Rahul Gandhi, leading Congress into his first national election as scion of the famous dynasty, used the comments to underline his message that a victory for Modi threatens India’s religious fabric. “Wherever these people [the opposition BJP] go they create fights. They’ll pit Hindus and Muslims against each other,” he warned on Sunday. The BJP said talk of “revenge” was normal ahead of an election and said the other remarks were taken out of context.

Prime ministerial frontrunner Modi, the hawkish son of a tea seller whose rise has split his party, is a polarizing figure due to his links to anti-Muslim religious riots in 2002. He urged voters on Sunday to give him a majority in the 543-seat parliament in defiance of surveys that repeatedly show the BJP are likely to need coalition partners when results are published on May 16. “I need your blessings for a strong government and strong government means not less than 300 Lok Sabha [lower house of parliament] seats,” he said.

The party released its delayed manifesto later on Monday which included core Hindu nationalist policies such as building a temple for the god Ram on a disputed religious site in northern India and protecting cows.

In Assam, a Congress stronghold, some disgruntled voters said they had been swayed by Modi’s promises of better infrastructure, strong leadership, jobs and a clean administration. “The current Congress government is corrupt. They have not been able to control rising prices in the country. I believe that Modi will give us a corruption-free government,” said local voter Deepa Borgohain.

Despite a decade under Congress when growth has averaged 7.6 percent per year, a sharp slowdown since 2012 has crippled the public finances and led investment to crash. Coupled with a widespread perception that Prime Minister Manmohan Singh’s second term was largely lost to indecision and scandal, Modi has been able to tap into a groundswell of discontent.

The election will be the biggest in history and is a mind-boggling feat of organization as voters travel to nearly a million polling stations. In 2009, officials walked for four days through snow to deliver voting machines in the Himalayas, while yaks, camels and even elephants were pressed into action elsewhere in the vast country. Such is India’s population growth that 100 million people have joined the electoral rolls since the last vote five years ago. More than half of the country is aged under 25.

Modi, 20 years older than Gandhi at 63, is expected to score strongly among the young thanks to his message of aspiration and skills over the left-leaning Congress’s pitch of welfare and equitable development. But in an editorial on Monday, the Hindustan Times said that the aggressive and highly personalized campaign meant “voters were left with a lot of sound and fury but little content.”

India under Modi, an unabashed nationalist, would likely result in a more muscular foreign policy at a time when the country is emerging as a defender of the developing world on issues from climate change to global trade.
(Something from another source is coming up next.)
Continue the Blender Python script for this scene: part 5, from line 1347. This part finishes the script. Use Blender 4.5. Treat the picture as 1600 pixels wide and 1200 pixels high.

But many observers worry about his domestic impact in an officially secular country.

Modi is steeped in the ideology of Hindu nationalism, which is often antagonistic toward Muslims, and he remains tainted by religious riots in Gujarat in 2002. More than 1,000 people, mostly Muslims, died in a spasm of violence shortly after he became chief minister, leading the United States and European powers to boycott him for more than a decade. He has never been found guilty of wrongdoing despite multiple investigations, but a woman he appointed as a minister was jailed for life in 2012 for orchestrating some of the worst of the killings.